俺たちのバージョンは間違いなく、Roy OrbisonよりTHE CRAMPSから受けたインスピレーションのほうが強いね。Roy Orbisonも好きだけど、曲をピックアップしたときに頭にあったのがTHE CRAMPSだったんだ。あのクレイジーでイカれた歌い方!

-わかります。ばっちり再現してますよね(笑)。

サイコビリーでTHE CRAMPSときたらやっぱりイカれてクレイジーな感じじゃないと(笑)。あのヴォーカルを録るのは楽しかったよ。録ったのを聴くのも楽しかった(笑)。あの手の音楽を知らなくてあのカバーを聴いたことのある人たちは、"いったい何があった? 大丈夫か?"と心配してくれたけど(爆笑)。

-そして、日本盤にはボーナス・トラックとして、ライヴ・バージョンの「I Only Wanna Be With You」も収録予定です。こちらは、往年のポップス・ヒット・ソングということで、大合唱の臨場感も魅力的です。VOLBEATの来日公演も待ち望んでいる日本のファンにプレゼントですね。BAY CITY ROLLERSの曲として日本人にも親しみのある曲なんですよ。あの曲はどうやって選ばれたのでしょうか。たしか昔カバーしていた曲だと思いますが、今でもライヴでよくやっているのでしょうか。

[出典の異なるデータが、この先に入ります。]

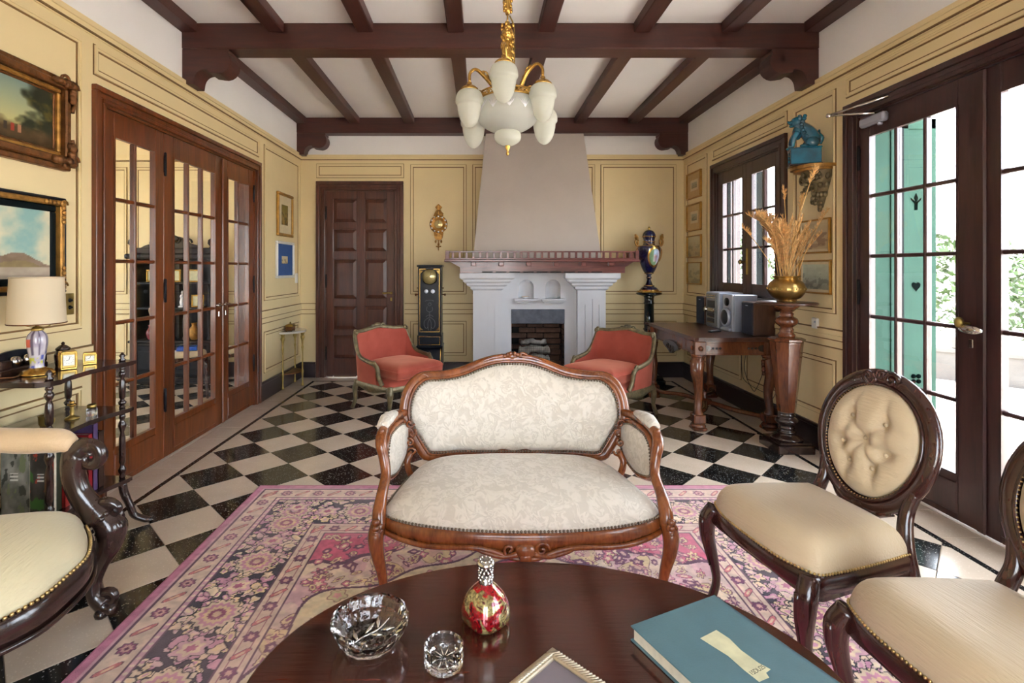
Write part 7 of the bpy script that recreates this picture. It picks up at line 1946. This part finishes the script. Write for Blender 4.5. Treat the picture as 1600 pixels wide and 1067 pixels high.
mb = MB(); mb.tube(cr([(-.05, -.03, .02), (-.02, 0, .0145), (.02, .015, .0145), (.05, .035, .022)], 5), .0022, 5)
for k, (x, y, a) in enumerate(((-.03, -.01, 100), (-.01, .01, 40), (.0, .005, -40), (.02, .018, 80), (.025, .01, -20), (-.03, -.012, -50))):
    d = Vector((math.cos(R(a)), math.sin(R(a)), 0)); p = Vector((x, y, .0155)); q = p + d * .032 + Vector((0, 0, .006)); mb.tube([p, (p + q) / 2, q], [.001, .006, .001], 6, flat=.5)
mb.build('cut_leaf_spray', M['chrome'], at)
q = thing('crystal_salt', 'small round crystal dish on the coffee table', 'dish', (-.077, 1.108, TT))
mb = MB(); mb.lathe([(0, 0), (.034, 0), (.041, .004), (.043, .012), (.043, .043), (.040, .046), (.036, .043), (.034, .022), (.02, .016), (0, .015)], 20, smooth=False); mb.build('bowl', M['crystal'], q)
mb = MB()
for k in range(10): a = k * PI / 5; mb.tube([(.006 * math.cos(a), .006 * math.sin(a), .0165), (.03 * math.cos(a), .03 * math.sin(a), .0185)], [.001, .003], 5, flat=.4)
mb.build('star_cut', M['chrome'], q)
def mosaic():
    m_, nt, bs, out_ = new_mat('red_gold_mosaic_glass'); v = coords(nt)
    vo = nd(nt, 'ShaderNodeTexVoronoi', Scale=210.0); nt.links.new(v, vo.inputs['Vector'])
    no = nd(nt, 'ShaderNodeTexNoise', Scale=26.0, Detail=1.0, Distortion=1.5); nt.links.new(v, no.inputs['Vector'])
    base_ = ramp(nt, no.outputs['Fac'], [(0.0, srgb(84, 8, 22)), (.47, srgb(160, 12, 26)), (.52, srgb(150, 134, 84)), (.63, srgb(160, 148, 100)), (.68, srgb(100, 12, 36))])
    wn_ = nd(nt, 'ShaderNodeTexWhiteNoise'); nt.links.new(vo.outputs['Position'], wn_.inputs['Vector'])
    hs = nd(nt, 'ShaderNodeHueSaturation'); nt.links.new(base_, hs.inputs['Color']); mr = nd(nt, 'ShaderNodeMapRange'); mr.inputs[3].default_value = .45; mr.inputs[4].default_value = 1.35
    nt.links.new(wn_.outputs['Value'], mr.inputs[0]); nt.links.new(mr.outputs[0], hs.inputs['Value']); nt.links.new(hs.outputs[0], bs.inputs['Base Color'])
    bs.inputs['Metallic'].default_value = .55; bs.inputs['Roughness'].default_value = .18; bs.inputs['Coat Weight'].default_value = .8
    bump(nt, bs, wn_.outputs['Value'], .5, .002); return m_
M['mosaic'] = mosaic()
bt = thing('perfume_bottle', 'red and gold mosaic glass bottle with silver neck on the coffee table', 'bottle', (.0147, 1.245, TT), R(40))
def bsec(z, r, p, n=32):
    o_ = []
    for k in range(n):
        t = 2 * PI * k / n; c_, s_ = math.cos(t), math.sin(t); f = (abs(c_) ** p + abs(s_) ** p) ** (-1 / p); o_.append((r * f * c_, r * f * s_, z))
    return o_
secs = [(0, .040, 3), (.003, .047, 3.2), (.012, .052, 3.2), (.03, .053, 3), (.05, .05, 2.8), (.07, .041, 2.5), (.085, .028, 2.2), (.094, .018, 2), (.098, .015, 2)]
mb = MB(); vs = [p for z, r, e in secs for p in bsec(z, r, e)]; n = 32
mb.add(vs, [(i * n + k, i * n + (k + 1) % n, (i + 1) * n + (k + 1) % n, (i + 1) * n + k) for i in range(len(secs) - 1) for k in range(n)] + [tuple(range(n - 1, -1, -1))], 0, True); mb.build('body', M['mosaic'], bt)
mb = MB(); mb.lathe([(.017, .094), (.018, .098), (.0165, .102), (.0165, .135), (.018, .137)], 20)
for r in range(4):
    for k in range(10): a = 2 * PI * (k + r * .5) / 10; mb.ball((.0165 * math.cos(a), .0165 * math.sin(a), .105 + r * .009), (.003, .003, .004), 5, 4)
mb.build('neck_sleeve', M['chrome'], bt)
mb = MB(); mb.lathe([(.018, .136), (.0215, .138), (.022, .142), (.02, .147), (.012, .15), (0, .149)], 20)
for k in range(8): a = k * PI / 4; mb.ball((.013 * math.cos(a), .013 * math.sin(a), .149), .0032, 5, 4)
mb.build('stopper', M['chrome'], bt)
# silver frame lying near the camera
M['champagne'] = plain('champagne_silver', srgb(190, 178, 156), .3, .7, .12, 30)
pf = thing('silver_photo_frame', 'silver rope-patterned frame lying flat at the near table edge', 'frame', (.162, 1.147, TT), R(-46))
W_, H_, fw = .165, .215, .024; M['greyglass'] = plain('dusky_grey_glass', srgb(120, 112, 118), .12, 0, .1, 6)
mb = MB()
for a, b, c, d in ((0, W_, -fw, 0), (0, W_, -H_, -H_ + fw), (0, fw, -H_ + fw, -fw), (W_ - fw, W_, -H_ + fw, -fw)): mb.bev(a, b, c, d, 0, .012, .003)
mb.build('frame', M['champagne'], pf)
mb = MB()
def rope(p, q_, n_):
    for k in range(n_):
        t = (k + .5) / n_; x, y = p[0] + (q_[0] - p[0]) * t, p[1] + (q_[1] - p[1]) * t
        mb.tube([(x - .006, y - .008, .0125), (x + .006, y + .008, .0125)], .0026, 5)
rope((.014, -.012), (W_ - .014, -.012), 18); rope((.014, -H_ + .012), (W_ - .014, -H_ + .012), 18); rope((.012, -H_ + .014), (.012, -.014), 26); rope((W_ - .012, -H_ + .014), (W_ - .012, -.014), 26)
tag(mb.build('rope_moulding', M['champagne'], pf), kind='stuff')
mb = MB(); mb.bb(fw, W_ - fw, -H_ + fw, -fw, .001, .006); mb.build('glass', M['greyglass'], pf)
# blue book
bk = thing('blue_book', 'large worn blue book with a paper label on the coffee table', 'book', (.346, 1.181, TT), math.atan2(.11, .242))
W_, H_ = .266, .37
mb = MB(); mb.bev(0, W_, -H_, 0, .0, .004, .0015); mb.bev(0, W_, -H_, 0, .031, .035, .0015); mb.bev(W_ - .005, W_ + .002, -H_, 0, .0, .035, .0018); mb.build('cover', M['bookblue'], bk)
mb = MB(); mb.bb(.006, W_ - .004, -H_ + .006, -.006, .004, .031); mb.build('page_block', M['paper'], bk)
mb = MB()
lp = [(.112, -.098), (.166, -.094), (.170, -.125), (.163, -.16), (.165, -.20), (.172, -.222), (.155, -.224), (.150, -.235), (.122, -.234), (.121, -.20), (.124, -.16), (.118, -.13)]
mb.prism(lp, .0351, .0356, 'xy'); lbm = mb.build('paper_label', M['label'], bk)
fc = bpy.data.curves.new('label_lettering', 'FONT'); fc.body = '15DU25'; fc.size = .014; fc.space_character = .9
fo = bpy.data.objects.new('label_lettering', fc); COL.objects.link(fo)
me = bpy.data.meshes.new_from_object(fo); bpy.data.objects.remove(fo); bpy.data.curves.remove(fc); me.materials.clear(); me.materials.append(M['ink'])
lo = link('label_lettering', me, lbm, (.123, -.218, .0358), R(3))

# ---------------------------------------------------------------- chandelier
cx, cyy = .152, 2.80
cd = thing('chandelier', 'gilt brass chandelier with frosted acorn shades and a glass bowl', 'chandelier', (cx, cyy, 0))
mb = MB(); mb.lathe(cr([(.0, 2.025), (.03, 2.03), (.062, 2.048), (.073, 2.07), (.070, 2.095), (.058, 2.106)], 3), 32); mb.build('lower_bulb', M['opal'], cd)
mb = MB(); mb.lathe(cr([(.056, 2.104), (.10, 2.115), (.145, 2.145), (.165, 2.18), (.166, 2.21), (.152, 2.25), (.148, 2.275)], 4), 40); bw_ = mb.build('glass_bowl', M['bowlglass'], cd)
mb = MB()
for k in range(12):
    a0 = k * 2 * PI / 12
    for f in (-.6, -.3, 0, .3, .6):
        p = [(.1665 * math.cos(a0), .1665 * math.sin(a0), 2.195), (.163 * math.cos(a0 + f * .22), .163 * math.sin(a0 + f * .22), 2.225), (.154 * math.cos(a0 + f * .36), .154 * math.sin(a0 + f * .36), 2.252 - abs(f) * .012)]
        mb.tube(p, [.003, .0028, .001], 5)
mb.build('star_cutting', M['ceramicwhite'], bw_)
mb = MB(); mb.lathe([(.0, 1.972), (.006, 1.976), (.009, 1.986), (.005, 1.996), (.009, 2.006), (.014, 2.016), (.012, 2.024), (.018, 2.03)], 12); mb.build('drop_finial', M['gold'], cd)
mb = MB()
for k in range(36): a = k * PI / 18; mb.tube(spiral((.152 * math.cos(a), .152 * math.sin(a), 2.288), .012, 1.0, 8, 'xz', k), .0035, 4)
for z in (2.274, 2.303): mb.tube([(.152 * math.cos(a), .152 * math.sin(a), z) for a in np.linspace(0, 2 * PI, 49)[:-1]], .005, 6, closed=True)
mb.build('pierced_rim', M['gold'], cd)
mb = MB(); mb.lathe(cr([(.02, 2.30), (.035, 2.33), (.03, 2.37), (.018, 2.40), (.03, 2.43), (.022, 2.47), (.03, 2.49), (.034, 2.52), (.028, 2.55), (.026, 2.60), (.034, 2.63), (.026, 2.66), (.014, 2.685), (.012, 2.70)], 3), 16)
rs = random.Random(2)
for k in range(70): z = rs.uniform(2.45, 2.69); a = rs.uniform(0, 6.28); mb.ball((.03 * math.cos(a), .03 * math.sin(a), z), (.010, .010, .014), 5, 4)
for k in range(3): a = k * 2.094; mb.tube([(.03 * math.cos(a), .03 * math.sin(a), 2.33), (.15 * math.cos(a), .15 * math.sin(a), 2.30)], .005, 5)
mb.build('stem', M['gold'], cd)
mb = MB(); mb.lathe([(.010, 2.74), (.016, 2.76), (.022, 2.79), (.016, 2.82), (.024, 2.85), (.014, 2.9), (.010, 2.95), (.010, 3.12), (.03, 3.14), (.06, 3.17), (.065, 3.199)], 14)
for k in range(26): z = rs.uniform(2.76, 2.87); a = rs.uniform(0, 6.28); mb.ball((.02 * math.cos(a), .02 * math.sin(a), z), (.009, .009, .012), 5, 4)
mb.tube([(0, .012 * math.cos(t), 2.72 + .026 * math.sin(t)) for t in np.linspace(0, 2 * PI, 13)[:-1]], .0045, 5, closed=True); mb.build('ceiling_rod', M['gold'], cd)
mb = MB(); mb.tube(cr([(.012, .01, 2.74), (.035, .01, 2.68), (.038, .01, 2.55), (.036, .01, 2.36), (.02, .01, 2.31)], 5), .004, 6); mb.build('flex', M['brass'], cd)
arms = [(-.031, -.21, 2.41), (-.206, -.10, 2.315), (.179, -.10, 2.345), (-.186, .10, 2.255), (.213, .10, 2.275)]
for dx, dy, zc in arms:
    rr = math.hypot(dx, dy); ux, uy = dx / rr, dy / rr
    A = cr([(ux * .03, uy * .03, 2.36), (ux * .075, uy * .075, max(2.33, zc - .01)), (ux * rr * .55, uy * rr * .55, zc + .055), (ux * rr * .82, uy * rr * .82, zc + .095), (dx * .98, dy * .98, zc + .07), (dx, dy, zc + .02)], 5)
    mb = MB(); mb.tube(A, lerp_list([.009, .011, .011, .009, .008, .008], len(A)), 8)
    for k in (6, 8, 10, 12): p = A[k]; mb.ball((p[0], p[1], p[2] + .008), (.012, .012, .014), 5, 4)
    P = A[9]; mb.tube(cr([P, (P[0] + ux * .01, P[1] + uy * .01, P[2] + .04), (P[0] + ux * .035, P[1] + uy * .035, P[2] + .05)], 3), lerp_list([.007, .005, .002], 7), 5); mb.build('arm', M['gold'], cd)
    mb = MB(); mb.lathe([(.008, zc + .025), (.014, zc + .018), (.012, zc + .01), (.03, zc + .0), (.045, zc - .012), (.05, zc - .022), (.044, zc - .026)], 18, (dx, dy, 0)); mb.build('shade_cap', M['gold'], cd)
    mb = MB(); mb.lathe([(r, zc + z) for r, z in cr([(.044, -.02), (.062, -.035), (.072, -.062), (.0735, -.085), (.066, -.098), (.0635, -.103), (.060, -.13), (.05, -.17), (.033, -.2), (.014, -.215), (0, -.218)], 3)], 24, (dx, dy, 0)); mb.build('glass_shade', M['opal'], cd)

そう、メドレーによく入れているよ。1stアルバムに収録されているんだ。あのときは1stアルバムだし、誰でも知っている曲を入れたかったというのがあってね。オリジナルはDUSTY SPRINGFIELDだけど、あまりにたくさんのアーティストがカバーしてきたから、オリジナルを知らない人も多いんだ。カバーするのがものすごく楽しい曲のひとつだったんだよね。誰でも知っているからノリやすいし、あんなヘヴィな音でカバーするのは意外性があるしね。VOLBEATのモットーとして"ルールは破るもの"というのがあるから、60年代の曲をカバーするなら、それがドゥーワップであろうとなんであろうとヘヴィでやろうと。結果、最高のものができた。今でもライヴでうまくいく曲のひとつだし、みんなが心から楽しんでくれる曲なんだ。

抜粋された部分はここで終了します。